<<<<
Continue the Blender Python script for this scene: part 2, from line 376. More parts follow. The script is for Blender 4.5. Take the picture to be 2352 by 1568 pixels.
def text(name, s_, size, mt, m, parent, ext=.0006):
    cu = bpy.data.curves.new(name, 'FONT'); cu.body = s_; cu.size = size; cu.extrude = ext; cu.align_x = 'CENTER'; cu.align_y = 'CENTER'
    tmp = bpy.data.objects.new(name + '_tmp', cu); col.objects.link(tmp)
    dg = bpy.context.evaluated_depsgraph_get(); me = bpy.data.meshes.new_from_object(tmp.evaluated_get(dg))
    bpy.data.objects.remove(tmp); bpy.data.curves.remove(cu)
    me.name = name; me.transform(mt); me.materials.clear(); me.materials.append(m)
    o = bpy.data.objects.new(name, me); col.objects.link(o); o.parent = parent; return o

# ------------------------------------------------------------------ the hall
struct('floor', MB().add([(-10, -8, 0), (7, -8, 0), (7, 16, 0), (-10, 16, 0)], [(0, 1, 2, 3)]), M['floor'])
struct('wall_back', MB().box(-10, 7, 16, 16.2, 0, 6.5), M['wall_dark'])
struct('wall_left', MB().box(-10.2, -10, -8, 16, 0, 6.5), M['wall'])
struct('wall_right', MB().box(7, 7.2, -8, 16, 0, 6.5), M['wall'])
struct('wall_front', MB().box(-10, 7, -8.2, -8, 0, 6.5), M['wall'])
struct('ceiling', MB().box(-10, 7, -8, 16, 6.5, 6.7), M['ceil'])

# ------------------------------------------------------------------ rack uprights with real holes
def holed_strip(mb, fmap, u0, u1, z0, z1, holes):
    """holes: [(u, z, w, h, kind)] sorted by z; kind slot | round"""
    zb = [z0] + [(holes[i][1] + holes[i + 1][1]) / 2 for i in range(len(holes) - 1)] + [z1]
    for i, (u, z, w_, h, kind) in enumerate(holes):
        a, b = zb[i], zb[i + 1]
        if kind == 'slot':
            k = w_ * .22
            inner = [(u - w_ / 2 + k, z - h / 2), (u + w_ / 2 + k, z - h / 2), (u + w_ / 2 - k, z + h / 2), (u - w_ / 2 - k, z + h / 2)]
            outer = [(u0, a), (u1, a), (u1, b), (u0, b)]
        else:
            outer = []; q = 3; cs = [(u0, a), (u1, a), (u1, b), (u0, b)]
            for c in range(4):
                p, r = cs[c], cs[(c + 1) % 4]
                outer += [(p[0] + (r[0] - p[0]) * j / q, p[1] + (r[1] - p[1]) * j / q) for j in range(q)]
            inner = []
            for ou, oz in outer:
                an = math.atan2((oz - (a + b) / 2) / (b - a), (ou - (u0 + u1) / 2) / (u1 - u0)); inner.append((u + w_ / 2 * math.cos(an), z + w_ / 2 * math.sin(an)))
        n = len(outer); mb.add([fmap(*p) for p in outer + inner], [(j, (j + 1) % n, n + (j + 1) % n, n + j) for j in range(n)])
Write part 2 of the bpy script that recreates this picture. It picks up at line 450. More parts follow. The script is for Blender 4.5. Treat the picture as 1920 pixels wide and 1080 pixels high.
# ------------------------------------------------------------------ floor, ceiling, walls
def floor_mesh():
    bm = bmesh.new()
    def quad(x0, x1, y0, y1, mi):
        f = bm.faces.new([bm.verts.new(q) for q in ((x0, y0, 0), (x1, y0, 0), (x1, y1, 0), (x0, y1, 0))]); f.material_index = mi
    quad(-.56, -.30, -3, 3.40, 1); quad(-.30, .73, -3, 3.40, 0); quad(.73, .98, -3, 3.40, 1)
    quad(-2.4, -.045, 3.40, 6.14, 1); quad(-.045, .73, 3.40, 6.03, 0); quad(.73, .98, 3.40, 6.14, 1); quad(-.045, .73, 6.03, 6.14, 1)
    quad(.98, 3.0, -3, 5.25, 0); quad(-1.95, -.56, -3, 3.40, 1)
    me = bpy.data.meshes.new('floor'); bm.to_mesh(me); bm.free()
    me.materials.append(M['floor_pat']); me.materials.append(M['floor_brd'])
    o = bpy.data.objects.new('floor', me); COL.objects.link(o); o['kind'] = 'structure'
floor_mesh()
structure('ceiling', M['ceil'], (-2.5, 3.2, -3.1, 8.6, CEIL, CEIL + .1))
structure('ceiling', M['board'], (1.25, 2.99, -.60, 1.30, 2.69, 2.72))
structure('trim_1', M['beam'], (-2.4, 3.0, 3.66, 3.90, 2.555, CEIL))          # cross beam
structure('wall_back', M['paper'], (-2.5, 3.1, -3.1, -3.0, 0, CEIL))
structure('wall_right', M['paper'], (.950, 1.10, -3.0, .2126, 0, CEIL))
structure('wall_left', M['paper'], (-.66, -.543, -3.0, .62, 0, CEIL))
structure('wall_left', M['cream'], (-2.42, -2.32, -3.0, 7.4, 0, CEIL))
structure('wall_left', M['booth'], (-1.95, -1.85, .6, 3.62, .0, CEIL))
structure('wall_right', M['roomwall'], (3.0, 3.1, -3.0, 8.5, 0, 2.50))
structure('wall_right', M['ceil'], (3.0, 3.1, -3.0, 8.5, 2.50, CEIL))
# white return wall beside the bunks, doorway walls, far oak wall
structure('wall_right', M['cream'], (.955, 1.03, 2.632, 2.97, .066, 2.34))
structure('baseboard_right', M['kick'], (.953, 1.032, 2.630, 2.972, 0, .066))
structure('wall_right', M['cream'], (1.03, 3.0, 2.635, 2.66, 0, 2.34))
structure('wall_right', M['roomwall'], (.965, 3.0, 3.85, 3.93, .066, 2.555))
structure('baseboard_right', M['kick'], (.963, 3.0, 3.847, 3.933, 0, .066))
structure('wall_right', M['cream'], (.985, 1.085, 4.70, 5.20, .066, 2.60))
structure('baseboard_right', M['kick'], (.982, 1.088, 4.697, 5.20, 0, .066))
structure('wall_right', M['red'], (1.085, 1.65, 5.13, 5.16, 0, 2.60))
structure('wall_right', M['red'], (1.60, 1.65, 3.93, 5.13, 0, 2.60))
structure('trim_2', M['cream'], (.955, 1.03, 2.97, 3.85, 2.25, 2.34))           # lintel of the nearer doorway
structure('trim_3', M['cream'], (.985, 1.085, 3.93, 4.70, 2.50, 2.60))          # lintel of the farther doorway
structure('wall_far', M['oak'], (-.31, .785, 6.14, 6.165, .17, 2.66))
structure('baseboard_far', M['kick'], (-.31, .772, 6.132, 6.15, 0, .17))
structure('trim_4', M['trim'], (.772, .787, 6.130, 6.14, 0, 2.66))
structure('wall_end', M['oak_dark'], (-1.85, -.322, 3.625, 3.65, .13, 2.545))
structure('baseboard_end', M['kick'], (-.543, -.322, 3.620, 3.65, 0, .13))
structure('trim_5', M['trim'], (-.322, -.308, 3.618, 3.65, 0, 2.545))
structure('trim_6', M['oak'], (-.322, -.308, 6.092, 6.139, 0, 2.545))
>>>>
» Set task
Above are the entries; repeat their lines exactly, from the first through the one that contains "struct('ceiling', MB().box(-10, 7, -8, 16, 6.5, 6.7), M['ceil'])".

» Solved exercise
Continue the Blender Python script for this scene: part 2, from line 376. More parts follow. The script is for Blender 4.5. Take the picture to be 2352 by 1568 pixels.
def text(name, s_, size, mt, m, parent, ext=.0006):
    cu = bpy.data.curves.new(name, 'FONT'); cu.body = s_; cu.size = size; cu.extrude = ext; cu.align_x = 'CENTER'; cu.align_y = 'CENTER'
    tmp = bpy.data.objects.new(name + '_tmp', cu); col.objects.link(tmp)
    dg = bpy.context.evaluated_depsgraph_get(); me = bpy.data.meshes.new_from_object(tmp.evaluated_get(dg))
    bpy.data.objects.remove(tmp); bpy.data.curves.remove(cu)
    me.name = name; me.transform(mt); me.materials.clear(); me.materials.append(m)
    o = bpy.data.objects.new(name, me); col.objects.link(o); o.parent = parent; return o

# ------------------------------------------------------------------ the hall
struct('floor', MB().add([(-10, -8, 0), (7, -8, 0), (7, 16, 0), (-10, 16, 0)], [(0, 1, 2, 3)]), M['floor'])
struct('wall_back', MB().box(-10, 7, 16, 16.2, 0, 6.5), M['wall_dark'])
struct('wall_left', MB().box(-10.2, -10, -8, 16, 0, 6.5), M['wall'])
struct('wall_right', MB().box(7, 7.2, -8, 16, 0, 6.5), M['wall'])
struct('wall_front', MB().box(-10, 7, -8.2, -8, 0, 6.5), M['wall'])
struct('ceiling', MB().box(-10, 7, -8, 16, 6.5, 6.7), M['ceil'])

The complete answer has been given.